考古学に興味がある未亡人エディスが自分の土地にある墳丘墓らしい丘を、学はないけど地元で頼りにされてる採掘のプロ、ブラウンに依頼する。

たまに現れる”知性が顔ににじみ出てる俳優”キャリー・マリガンと、レイフ・ファインズの主演。助演がリリー・ジェームズとジョニー・フリン。

ブラウンもエディスも”時代に埋没していた才能”であり、”未来の人と祖先を繋げる”考古学に自分たちの存在価値を重ねている。そしてそれを理解している家族たち。ブラウンの奥さんも想定外に賢い女性でしたよね。

”我々も悠久の時の一部だ”

お別れの”宇宙船ごっこ”のシーンもよかった。

せめて発見者の名前だけでもというエディスの意思も無視されている腐った階級社会の闇。

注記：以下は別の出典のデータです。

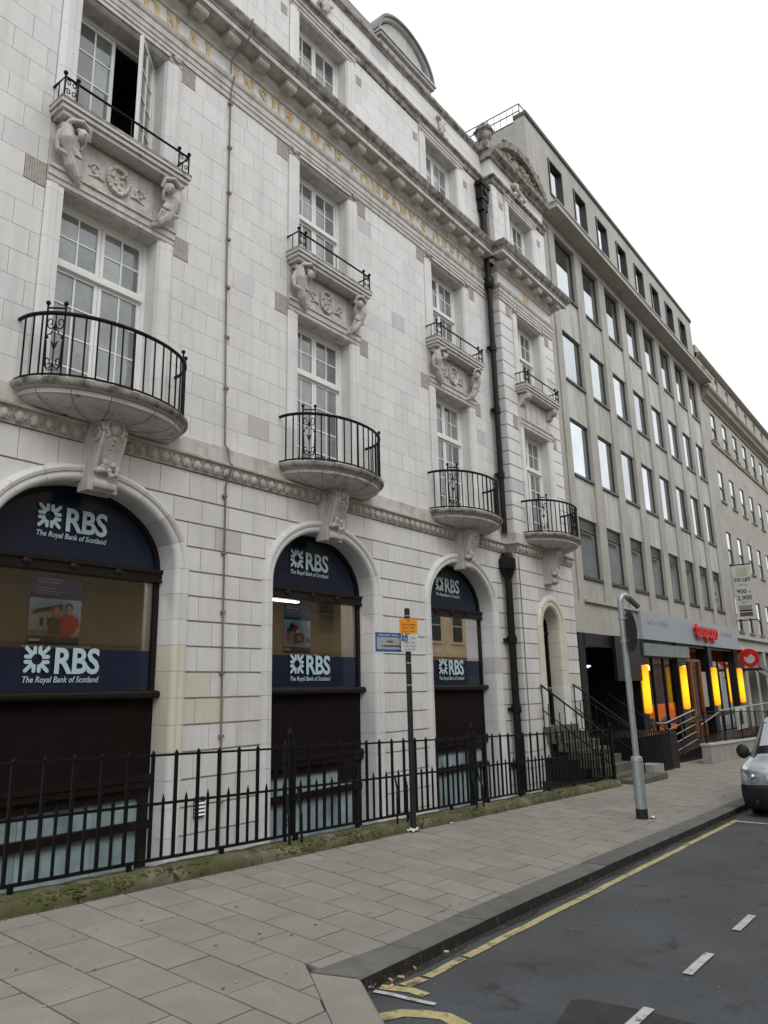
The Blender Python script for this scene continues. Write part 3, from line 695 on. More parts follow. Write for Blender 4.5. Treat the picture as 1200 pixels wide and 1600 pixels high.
for a0, a1 in PAN:
    q = MB(); P0, P1 = Vector(rp(a0, 0)), Vector(rp(a1, 0)); am = (a0 + a1) / 2
    def pp(s, z): p = P0.lerp(P1, s); return (p.x, p.y, z)
    for s in (0, 1):
        q.tube([pp(s, ZB - .03), pp(s, ZT + .10)], .0125, 6); q.ball(pp(s, ZT + .125), .028, 6)
    q.tube([pp(0, ZT + .065), pp(1, ZT + .065)], .012, 6); q.tube([pp(.5, ZB), pp(.5, ZT)], .008, 6)
    for zc, sg in ((ZT - .12, 1), (ZB + .14, 1)):
        for sd in (-1, 1):
            sp = []
            for i in range(22):
                th = i / 21 * 2.6 * math.pi; r = .085 * (1 - .78 * i / 21)
                sp.append(pp(.5 + sd * (.27 + r * 3.0 * math.cos(th + math.pi)), zc + r * math.sin(th + math.pi)))
            q.tube(sp, .0075, 5)
    for sd in (-1, 1):
        q.tube([pp(.5 + sd * .44, ZT - .32), pp(.5 + sd * .42, ZT - .27), pp(.5 + sd * .25, ZT - .26), pp(.5 + sd * .06, ZT - .19), pp(.5, ZT - .1)], .008, 5)
        q.tube([pp(.5 + sd * .44, ZT - .34), pp(.5 + sd * .40, ZB + .16), pp(.5 + sd * .3, ZB + .04), pp(.5, ZB + .06)], .007, 5); q.ball(pp(.5 + sd * .42, ZT - .30), .018, 5)
        q.tube([pp(.5, ZB + .31), pp(.5 + sd * .12, ZB + .38), pp(.5 + sd * .22, ZB + .40)], [.012, .012, .003], 5)
    q.build('scroll_panel', iron, balc, smooth=True)
# ------------------------------------------------------------------ keystone console under it
q = MB()
side = [(0, 4.84), (-.34, 4.84), (-.37, 4.78), (-.375, 4.69), (-.35, 4.58), (-.29, 4.46), (-.25, 4.36), (-.22, 4.26), (-.19, 4.18), (-.20, 4.13), (-.225, 4.08), (-.22, 4.03), (-.18, 4.00), (0, 4.0)]
q.yz([(Y0 + a, b) for a, b in side], C0 - .135, C0 + .135, .45)
q.box(C0 - .195, C0 + .195, Y0 - .17, Y0 + .05, 3.98, 4.83, .3)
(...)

こういうカタチでも歴史に彼の名前が残ってよかった。


さて、イギリスがほぼ全土バイキングの支配下にあった時代があることも知ってる日本人は少ないだろうけど、その前にユーラシア大陸から移動してきたアングロ・サクソン、さらに古くは場所にもよるけどケルト人が文化を築いていた場所である歴史の流れを知ってるとさらに楽しめる作品だと思います。ちなみにリリー・ジェームズが演じ、後に考古学者として成功したペギーの甥っ子が書いた小説がもとになってるとのこと。

- このサイトの考察よく纏まってました。
『時の面影 The Dig』感想
https://cinemandrake.com/dig

しかし・・・最近NetflixもAmazonも”シネコンの呪縛”から解放されたように地味ながら深いオリジナル作品を作ってて、かつて単館劇場が果たしていた役割が皮肉にもネット配信に受け継がれつつある気がする。